> **THE RECORDS**:
· · · · ·

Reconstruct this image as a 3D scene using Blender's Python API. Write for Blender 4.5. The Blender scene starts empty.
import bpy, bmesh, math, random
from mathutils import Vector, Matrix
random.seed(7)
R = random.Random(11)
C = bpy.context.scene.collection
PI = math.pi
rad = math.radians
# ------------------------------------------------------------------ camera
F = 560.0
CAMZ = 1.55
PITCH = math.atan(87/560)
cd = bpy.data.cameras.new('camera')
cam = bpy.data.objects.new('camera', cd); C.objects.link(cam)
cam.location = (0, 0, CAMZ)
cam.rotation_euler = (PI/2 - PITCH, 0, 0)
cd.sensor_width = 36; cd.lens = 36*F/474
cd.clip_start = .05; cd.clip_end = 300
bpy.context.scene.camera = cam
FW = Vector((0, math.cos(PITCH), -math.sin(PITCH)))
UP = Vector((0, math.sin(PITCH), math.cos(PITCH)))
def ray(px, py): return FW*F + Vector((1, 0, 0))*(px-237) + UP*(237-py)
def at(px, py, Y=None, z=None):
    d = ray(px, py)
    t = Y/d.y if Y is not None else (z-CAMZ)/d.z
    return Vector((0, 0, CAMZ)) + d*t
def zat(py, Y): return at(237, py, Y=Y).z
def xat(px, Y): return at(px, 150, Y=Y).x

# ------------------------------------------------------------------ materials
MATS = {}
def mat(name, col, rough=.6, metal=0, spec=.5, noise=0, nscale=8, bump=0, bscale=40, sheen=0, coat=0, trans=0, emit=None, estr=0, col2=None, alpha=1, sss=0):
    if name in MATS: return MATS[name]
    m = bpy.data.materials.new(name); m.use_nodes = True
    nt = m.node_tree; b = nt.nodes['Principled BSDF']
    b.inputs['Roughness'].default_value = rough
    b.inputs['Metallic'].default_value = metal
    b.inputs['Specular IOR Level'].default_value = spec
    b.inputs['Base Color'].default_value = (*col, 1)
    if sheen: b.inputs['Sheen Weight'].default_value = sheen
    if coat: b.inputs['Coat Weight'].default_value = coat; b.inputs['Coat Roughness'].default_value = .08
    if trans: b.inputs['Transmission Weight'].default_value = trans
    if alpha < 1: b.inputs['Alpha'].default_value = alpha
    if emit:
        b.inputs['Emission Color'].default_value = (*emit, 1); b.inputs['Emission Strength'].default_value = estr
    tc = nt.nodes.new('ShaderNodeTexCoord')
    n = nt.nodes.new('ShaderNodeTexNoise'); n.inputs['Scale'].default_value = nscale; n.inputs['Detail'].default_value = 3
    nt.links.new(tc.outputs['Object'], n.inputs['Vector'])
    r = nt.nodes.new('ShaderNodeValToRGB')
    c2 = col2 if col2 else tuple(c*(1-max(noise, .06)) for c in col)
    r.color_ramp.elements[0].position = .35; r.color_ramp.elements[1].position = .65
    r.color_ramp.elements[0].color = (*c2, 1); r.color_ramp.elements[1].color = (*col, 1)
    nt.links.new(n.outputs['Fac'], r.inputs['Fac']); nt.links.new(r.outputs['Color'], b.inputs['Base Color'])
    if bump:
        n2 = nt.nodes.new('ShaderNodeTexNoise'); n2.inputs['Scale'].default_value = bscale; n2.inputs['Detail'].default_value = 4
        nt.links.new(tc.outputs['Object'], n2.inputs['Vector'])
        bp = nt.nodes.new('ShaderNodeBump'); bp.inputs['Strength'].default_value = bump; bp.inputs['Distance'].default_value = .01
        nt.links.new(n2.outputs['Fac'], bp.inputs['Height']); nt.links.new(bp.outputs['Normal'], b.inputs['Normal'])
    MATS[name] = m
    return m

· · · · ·

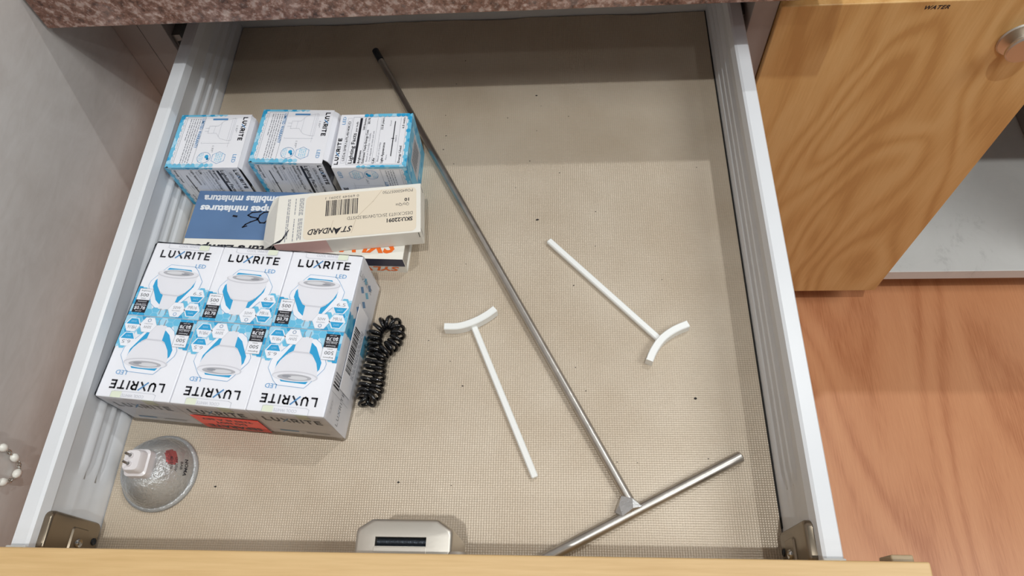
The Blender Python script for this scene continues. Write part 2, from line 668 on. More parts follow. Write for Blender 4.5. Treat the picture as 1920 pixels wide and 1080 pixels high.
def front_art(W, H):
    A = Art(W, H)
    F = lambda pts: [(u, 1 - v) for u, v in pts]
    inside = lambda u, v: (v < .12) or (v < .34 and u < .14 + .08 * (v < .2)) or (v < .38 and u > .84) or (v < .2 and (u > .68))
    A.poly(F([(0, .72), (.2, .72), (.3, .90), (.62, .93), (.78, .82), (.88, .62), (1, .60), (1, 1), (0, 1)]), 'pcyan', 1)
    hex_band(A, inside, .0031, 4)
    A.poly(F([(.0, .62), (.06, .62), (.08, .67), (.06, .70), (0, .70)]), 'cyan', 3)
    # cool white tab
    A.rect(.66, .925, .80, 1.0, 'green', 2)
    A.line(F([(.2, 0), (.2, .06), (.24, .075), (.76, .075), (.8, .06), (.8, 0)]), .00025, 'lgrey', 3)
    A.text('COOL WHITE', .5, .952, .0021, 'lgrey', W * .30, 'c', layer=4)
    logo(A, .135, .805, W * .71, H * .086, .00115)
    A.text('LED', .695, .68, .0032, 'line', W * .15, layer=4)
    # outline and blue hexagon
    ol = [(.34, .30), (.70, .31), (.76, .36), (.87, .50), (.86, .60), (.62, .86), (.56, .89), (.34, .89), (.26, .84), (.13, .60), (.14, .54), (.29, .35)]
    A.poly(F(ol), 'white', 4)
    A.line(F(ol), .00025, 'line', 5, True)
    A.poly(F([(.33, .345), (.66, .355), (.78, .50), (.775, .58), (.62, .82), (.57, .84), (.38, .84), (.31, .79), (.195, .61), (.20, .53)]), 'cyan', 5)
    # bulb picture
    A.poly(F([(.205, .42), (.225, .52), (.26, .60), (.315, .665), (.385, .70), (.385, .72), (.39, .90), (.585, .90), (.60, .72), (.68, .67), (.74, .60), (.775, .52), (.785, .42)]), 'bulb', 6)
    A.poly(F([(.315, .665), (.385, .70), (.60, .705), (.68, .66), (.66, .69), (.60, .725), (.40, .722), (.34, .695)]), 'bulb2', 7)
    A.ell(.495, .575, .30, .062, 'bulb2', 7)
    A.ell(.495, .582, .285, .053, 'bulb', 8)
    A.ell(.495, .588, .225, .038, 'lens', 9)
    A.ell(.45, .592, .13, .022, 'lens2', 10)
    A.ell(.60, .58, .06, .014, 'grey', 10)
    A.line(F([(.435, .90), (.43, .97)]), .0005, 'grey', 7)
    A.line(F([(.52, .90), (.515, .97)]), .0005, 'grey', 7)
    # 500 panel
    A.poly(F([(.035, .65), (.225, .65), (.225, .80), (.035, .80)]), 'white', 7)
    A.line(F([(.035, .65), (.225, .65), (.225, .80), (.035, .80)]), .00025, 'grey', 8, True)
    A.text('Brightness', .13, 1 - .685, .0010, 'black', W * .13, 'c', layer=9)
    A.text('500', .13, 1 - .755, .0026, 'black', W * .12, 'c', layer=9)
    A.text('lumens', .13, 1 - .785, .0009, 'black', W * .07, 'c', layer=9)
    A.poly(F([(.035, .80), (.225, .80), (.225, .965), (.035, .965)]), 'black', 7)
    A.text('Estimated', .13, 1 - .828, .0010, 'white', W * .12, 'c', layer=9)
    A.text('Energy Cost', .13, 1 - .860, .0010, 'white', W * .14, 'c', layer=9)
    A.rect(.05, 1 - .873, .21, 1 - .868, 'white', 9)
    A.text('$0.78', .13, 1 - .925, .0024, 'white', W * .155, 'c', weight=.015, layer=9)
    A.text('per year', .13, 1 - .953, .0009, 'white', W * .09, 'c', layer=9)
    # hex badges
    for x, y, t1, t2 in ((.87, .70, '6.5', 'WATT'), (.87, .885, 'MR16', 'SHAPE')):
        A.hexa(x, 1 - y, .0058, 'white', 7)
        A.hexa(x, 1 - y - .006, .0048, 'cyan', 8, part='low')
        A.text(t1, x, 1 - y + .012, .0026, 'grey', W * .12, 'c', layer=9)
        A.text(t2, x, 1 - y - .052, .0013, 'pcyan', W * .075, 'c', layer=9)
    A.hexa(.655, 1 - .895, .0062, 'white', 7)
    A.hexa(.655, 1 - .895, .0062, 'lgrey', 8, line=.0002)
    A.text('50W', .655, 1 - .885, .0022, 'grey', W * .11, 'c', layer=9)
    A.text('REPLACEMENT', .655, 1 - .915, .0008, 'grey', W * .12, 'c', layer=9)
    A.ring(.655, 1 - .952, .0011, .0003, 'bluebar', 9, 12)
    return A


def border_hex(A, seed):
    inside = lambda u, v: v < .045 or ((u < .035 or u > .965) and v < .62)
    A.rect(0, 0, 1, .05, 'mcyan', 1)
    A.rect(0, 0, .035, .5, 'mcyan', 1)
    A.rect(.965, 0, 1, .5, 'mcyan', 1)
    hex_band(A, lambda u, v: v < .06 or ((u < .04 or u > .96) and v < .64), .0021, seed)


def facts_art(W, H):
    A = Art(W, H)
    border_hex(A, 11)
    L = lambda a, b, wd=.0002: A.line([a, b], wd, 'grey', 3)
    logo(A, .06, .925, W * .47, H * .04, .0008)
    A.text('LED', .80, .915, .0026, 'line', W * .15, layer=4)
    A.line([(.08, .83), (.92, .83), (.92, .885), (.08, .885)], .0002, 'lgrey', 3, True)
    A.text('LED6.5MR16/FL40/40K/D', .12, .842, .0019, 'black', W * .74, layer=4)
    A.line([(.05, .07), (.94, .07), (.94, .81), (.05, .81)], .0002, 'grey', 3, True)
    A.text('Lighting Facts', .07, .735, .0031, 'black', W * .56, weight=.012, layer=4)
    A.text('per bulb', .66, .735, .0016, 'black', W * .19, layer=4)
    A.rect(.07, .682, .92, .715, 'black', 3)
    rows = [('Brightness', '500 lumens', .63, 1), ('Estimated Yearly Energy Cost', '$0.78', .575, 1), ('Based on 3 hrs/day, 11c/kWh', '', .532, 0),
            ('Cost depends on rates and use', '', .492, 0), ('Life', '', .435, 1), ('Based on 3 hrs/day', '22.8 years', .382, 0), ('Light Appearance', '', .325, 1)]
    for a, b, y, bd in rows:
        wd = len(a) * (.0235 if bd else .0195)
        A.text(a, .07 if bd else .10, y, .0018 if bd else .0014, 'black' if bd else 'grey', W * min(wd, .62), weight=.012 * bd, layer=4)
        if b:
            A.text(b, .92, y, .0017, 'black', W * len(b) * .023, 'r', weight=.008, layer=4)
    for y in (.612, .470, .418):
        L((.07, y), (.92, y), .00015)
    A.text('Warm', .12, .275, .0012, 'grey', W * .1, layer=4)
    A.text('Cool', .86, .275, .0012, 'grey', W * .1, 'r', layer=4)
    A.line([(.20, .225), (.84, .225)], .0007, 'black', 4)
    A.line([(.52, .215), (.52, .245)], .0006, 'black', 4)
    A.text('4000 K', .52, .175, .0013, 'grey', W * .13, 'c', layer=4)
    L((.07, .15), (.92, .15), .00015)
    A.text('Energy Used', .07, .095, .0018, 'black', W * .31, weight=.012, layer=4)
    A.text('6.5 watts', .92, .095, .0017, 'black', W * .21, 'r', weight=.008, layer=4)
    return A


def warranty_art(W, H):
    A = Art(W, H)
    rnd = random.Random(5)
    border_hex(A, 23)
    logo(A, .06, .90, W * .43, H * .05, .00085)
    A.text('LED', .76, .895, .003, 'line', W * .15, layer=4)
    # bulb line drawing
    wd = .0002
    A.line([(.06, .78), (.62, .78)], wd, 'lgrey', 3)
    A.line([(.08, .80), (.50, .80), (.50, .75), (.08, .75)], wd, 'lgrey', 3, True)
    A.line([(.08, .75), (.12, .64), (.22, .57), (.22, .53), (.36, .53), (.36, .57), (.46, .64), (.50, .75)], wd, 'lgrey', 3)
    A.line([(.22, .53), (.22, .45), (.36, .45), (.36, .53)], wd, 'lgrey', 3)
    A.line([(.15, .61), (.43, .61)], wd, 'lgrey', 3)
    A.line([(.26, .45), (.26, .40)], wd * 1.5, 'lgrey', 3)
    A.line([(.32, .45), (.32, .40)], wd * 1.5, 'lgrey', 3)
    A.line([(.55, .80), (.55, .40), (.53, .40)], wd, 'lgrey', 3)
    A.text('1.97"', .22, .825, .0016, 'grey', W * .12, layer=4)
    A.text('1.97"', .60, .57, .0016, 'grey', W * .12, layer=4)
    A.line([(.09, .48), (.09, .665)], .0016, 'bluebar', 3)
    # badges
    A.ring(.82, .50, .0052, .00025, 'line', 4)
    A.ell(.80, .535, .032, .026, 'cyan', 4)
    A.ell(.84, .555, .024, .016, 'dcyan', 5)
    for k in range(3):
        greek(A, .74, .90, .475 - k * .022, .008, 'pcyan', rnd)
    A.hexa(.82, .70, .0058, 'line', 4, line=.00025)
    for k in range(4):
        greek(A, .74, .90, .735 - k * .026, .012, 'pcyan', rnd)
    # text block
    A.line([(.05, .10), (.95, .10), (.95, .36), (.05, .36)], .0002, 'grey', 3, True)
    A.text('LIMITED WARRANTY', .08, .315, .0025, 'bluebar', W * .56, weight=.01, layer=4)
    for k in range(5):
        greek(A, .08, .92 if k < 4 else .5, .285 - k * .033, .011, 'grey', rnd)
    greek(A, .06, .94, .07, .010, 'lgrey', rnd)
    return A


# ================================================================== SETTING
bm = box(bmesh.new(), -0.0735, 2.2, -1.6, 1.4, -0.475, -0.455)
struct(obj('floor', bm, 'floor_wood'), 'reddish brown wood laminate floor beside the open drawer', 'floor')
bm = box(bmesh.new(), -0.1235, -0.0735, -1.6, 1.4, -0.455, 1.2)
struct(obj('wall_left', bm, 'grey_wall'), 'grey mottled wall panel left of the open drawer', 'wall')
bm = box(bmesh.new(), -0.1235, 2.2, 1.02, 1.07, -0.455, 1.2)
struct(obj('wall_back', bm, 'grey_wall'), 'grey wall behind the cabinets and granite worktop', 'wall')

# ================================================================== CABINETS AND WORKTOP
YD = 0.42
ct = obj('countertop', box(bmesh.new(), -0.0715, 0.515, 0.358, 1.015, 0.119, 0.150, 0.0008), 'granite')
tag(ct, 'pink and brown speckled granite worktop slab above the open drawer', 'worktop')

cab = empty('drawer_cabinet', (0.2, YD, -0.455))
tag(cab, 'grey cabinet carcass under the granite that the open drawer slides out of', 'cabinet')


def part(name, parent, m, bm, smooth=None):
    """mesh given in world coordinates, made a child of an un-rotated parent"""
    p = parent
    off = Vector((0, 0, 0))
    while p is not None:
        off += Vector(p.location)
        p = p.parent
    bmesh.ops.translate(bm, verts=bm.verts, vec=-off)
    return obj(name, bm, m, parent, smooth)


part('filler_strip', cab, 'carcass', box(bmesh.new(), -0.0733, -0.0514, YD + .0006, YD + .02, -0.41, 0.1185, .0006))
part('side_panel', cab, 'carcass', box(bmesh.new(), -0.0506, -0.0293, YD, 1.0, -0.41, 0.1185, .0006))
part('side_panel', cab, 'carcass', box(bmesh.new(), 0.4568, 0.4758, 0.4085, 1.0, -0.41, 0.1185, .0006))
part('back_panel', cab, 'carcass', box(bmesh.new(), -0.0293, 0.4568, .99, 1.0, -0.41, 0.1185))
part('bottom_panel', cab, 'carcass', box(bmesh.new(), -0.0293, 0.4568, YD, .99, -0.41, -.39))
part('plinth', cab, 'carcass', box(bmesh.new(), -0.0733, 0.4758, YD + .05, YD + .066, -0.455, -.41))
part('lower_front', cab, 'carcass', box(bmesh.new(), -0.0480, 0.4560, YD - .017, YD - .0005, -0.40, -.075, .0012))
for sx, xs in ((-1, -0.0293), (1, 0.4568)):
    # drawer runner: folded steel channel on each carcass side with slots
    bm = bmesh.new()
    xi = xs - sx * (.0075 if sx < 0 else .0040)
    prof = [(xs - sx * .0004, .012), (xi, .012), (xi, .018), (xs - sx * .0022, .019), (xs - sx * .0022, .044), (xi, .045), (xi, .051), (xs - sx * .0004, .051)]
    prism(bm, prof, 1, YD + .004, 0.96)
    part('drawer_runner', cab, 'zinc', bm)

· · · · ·

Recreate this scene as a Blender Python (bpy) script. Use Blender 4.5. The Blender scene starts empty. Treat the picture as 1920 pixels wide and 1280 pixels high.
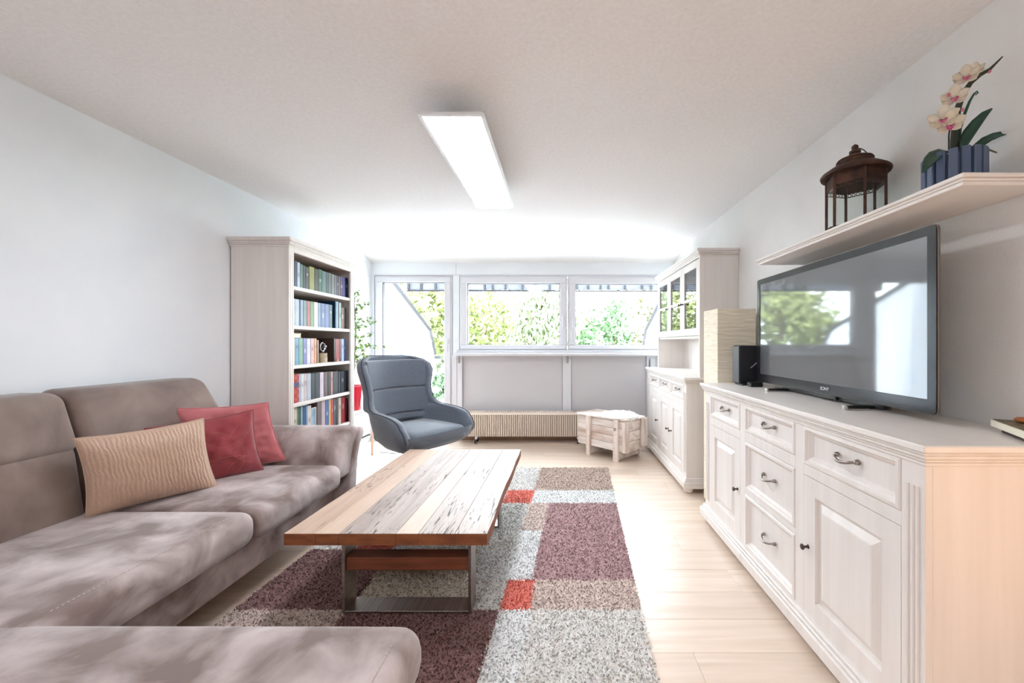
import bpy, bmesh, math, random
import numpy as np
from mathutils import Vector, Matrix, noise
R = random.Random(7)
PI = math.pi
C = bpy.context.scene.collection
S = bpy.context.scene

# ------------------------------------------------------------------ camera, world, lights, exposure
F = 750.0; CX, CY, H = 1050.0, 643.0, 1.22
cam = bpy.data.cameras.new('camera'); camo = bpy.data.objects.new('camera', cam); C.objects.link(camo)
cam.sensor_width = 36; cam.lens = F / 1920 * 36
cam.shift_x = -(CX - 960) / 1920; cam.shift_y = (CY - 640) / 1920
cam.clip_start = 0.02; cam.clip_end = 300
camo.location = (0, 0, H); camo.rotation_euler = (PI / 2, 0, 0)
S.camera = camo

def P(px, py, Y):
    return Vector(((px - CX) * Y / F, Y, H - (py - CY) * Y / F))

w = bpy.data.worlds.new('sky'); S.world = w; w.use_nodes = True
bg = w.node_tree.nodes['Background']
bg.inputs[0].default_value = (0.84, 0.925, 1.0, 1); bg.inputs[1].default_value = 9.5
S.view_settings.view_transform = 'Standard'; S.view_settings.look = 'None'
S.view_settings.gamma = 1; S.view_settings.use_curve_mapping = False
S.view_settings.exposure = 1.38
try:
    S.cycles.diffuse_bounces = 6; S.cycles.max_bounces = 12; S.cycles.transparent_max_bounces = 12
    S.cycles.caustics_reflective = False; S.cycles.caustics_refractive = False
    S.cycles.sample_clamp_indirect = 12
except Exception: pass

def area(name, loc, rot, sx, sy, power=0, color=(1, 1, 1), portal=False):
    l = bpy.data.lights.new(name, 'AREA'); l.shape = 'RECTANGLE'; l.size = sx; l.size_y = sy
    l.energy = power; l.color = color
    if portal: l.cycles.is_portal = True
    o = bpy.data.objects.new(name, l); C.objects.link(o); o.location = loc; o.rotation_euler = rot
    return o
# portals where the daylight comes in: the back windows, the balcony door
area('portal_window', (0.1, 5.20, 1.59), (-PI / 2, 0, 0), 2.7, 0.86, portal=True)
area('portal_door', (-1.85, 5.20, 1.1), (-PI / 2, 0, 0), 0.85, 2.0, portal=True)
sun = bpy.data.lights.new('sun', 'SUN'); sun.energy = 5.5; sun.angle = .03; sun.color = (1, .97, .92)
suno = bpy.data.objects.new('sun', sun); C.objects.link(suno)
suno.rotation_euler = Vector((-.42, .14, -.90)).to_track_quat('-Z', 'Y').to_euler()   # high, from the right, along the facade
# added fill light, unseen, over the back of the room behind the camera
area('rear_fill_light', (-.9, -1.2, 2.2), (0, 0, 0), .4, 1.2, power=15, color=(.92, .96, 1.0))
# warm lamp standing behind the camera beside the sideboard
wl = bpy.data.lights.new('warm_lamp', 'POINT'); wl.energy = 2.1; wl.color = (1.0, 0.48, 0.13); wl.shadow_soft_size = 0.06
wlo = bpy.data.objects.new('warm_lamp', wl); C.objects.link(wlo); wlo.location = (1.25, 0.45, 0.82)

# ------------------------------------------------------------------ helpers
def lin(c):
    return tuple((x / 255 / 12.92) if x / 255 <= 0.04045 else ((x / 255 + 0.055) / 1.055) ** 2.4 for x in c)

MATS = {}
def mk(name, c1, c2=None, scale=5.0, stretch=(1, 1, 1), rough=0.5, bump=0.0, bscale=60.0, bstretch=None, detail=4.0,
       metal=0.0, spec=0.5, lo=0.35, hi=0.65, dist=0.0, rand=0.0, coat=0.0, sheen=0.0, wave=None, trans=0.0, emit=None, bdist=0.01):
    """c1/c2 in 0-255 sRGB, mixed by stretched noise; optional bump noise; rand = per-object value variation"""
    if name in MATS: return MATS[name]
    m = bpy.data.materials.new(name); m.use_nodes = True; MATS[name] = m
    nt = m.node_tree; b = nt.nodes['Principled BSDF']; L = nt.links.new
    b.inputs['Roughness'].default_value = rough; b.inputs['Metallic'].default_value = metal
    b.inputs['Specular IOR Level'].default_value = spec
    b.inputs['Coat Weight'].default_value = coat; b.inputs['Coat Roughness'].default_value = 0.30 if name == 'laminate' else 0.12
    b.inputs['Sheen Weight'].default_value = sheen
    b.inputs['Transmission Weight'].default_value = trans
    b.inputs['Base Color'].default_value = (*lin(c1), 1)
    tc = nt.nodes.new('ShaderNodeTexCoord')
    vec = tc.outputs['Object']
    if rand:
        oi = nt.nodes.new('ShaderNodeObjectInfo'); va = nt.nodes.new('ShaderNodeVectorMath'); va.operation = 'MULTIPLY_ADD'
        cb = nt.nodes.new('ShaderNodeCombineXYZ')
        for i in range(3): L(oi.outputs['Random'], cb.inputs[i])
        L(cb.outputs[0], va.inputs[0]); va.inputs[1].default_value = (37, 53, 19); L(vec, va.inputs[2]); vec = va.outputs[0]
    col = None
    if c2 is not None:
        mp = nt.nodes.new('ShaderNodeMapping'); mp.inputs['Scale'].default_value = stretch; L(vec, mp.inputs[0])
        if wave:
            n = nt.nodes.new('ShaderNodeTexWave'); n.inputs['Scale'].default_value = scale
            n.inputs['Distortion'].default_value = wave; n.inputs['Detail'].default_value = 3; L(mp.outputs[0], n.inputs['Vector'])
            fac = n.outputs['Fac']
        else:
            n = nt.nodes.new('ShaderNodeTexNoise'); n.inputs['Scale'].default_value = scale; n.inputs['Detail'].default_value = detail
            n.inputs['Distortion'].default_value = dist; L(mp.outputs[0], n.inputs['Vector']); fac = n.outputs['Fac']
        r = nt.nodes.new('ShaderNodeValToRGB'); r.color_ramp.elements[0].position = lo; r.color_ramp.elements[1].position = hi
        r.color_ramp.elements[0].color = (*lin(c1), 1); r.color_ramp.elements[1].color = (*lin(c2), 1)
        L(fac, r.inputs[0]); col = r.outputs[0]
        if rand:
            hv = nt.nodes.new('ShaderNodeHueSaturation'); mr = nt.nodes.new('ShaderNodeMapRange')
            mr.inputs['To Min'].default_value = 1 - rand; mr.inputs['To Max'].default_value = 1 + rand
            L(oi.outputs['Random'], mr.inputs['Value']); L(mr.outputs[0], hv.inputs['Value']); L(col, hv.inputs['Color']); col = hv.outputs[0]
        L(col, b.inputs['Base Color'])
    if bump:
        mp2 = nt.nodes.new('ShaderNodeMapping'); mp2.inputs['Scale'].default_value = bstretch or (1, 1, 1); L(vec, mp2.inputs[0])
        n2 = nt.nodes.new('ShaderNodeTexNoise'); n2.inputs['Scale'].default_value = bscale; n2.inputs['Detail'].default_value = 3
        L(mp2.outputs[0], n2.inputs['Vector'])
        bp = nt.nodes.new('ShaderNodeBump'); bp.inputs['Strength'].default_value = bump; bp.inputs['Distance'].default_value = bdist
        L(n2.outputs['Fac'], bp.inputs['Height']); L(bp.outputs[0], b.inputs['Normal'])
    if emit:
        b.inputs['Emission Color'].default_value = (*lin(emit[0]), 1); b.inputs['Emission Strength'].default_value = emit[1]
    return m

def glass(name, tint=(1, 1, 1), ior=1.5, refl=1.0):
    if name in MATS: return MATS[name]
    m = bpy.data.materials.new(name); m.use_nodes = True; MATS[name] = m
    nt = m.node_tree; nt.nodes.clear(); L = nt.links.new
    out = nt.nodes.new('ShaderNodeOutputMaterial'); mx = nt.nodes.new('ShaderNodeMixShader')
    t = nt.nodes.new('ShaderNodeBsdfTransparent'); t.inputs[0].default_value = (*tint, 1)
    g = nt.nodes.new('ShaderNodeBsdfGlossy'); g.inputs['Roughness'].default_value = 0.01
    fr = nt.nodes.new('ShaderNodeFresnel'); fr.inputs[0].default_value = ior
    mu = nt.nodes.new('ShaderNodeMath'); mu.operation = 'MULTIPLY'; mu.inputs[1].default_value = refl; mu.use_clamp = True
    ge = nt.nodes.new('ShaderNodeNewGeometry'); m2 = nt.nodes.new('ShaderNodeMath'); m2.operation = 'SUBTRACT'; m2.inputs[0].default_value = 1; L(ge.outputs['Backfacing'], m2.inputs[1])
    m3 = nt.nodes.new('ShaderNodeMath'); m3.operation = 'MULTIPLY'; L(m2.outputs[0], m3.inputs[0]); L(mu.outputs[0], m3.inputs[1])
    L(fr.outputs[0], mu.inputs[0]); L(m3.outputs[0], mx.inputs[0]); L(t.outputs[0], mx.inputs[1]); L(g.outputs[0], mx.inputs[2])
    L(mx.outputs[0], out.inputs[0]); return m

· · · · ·

> **WHAT IS EXPECTED**: Leaving the pictures out, write out exactly the lines from the line containing "Recreate this scene" through the line containing "return Vector(((px - CX)", both included.

> **RESPONSE TO THE EXERCISE**:
Recreate this scene as a Blender Python (bpy) script. Use Blender 4.5. The Blender scene starts empty. Treat the picture as 1920 pixels wide and 1280 pixels high.
import bpy, bmesh, math, random
import numpy as np
from mathutils import Vector, Matrix, noise
R = random.Random(7)
PI = math.pi
C = bpy.context.scene.collection
S = bpy.context.scene

# ------------------------------------------------------------------ camera, world, lights, exposure
F = 750.0; CX, CY, H = 1050.0, 643.0, 1.22
cam = bpy.data.cameras.new('camera'); camo = bpy.data.objects.new('camera', cam); C.objects.link(camo)
cam.sensor_width = 36; cam.lens = F / 1920 * 36
cam.shift_x = -(CX - 960) / 1920; cam.shift_y = (CY - 640) / 1920
cam.clip_start = 0.02; cam.clip_end = 300
camo.location = (0, 0, H); camo.rotation_euler = (PI / 2, 0, 0)
S.camera = camo

def P(px, py, Y):
    return Vector(((px - CX) * Y / F, Y, H - (py - CY) * Y / F))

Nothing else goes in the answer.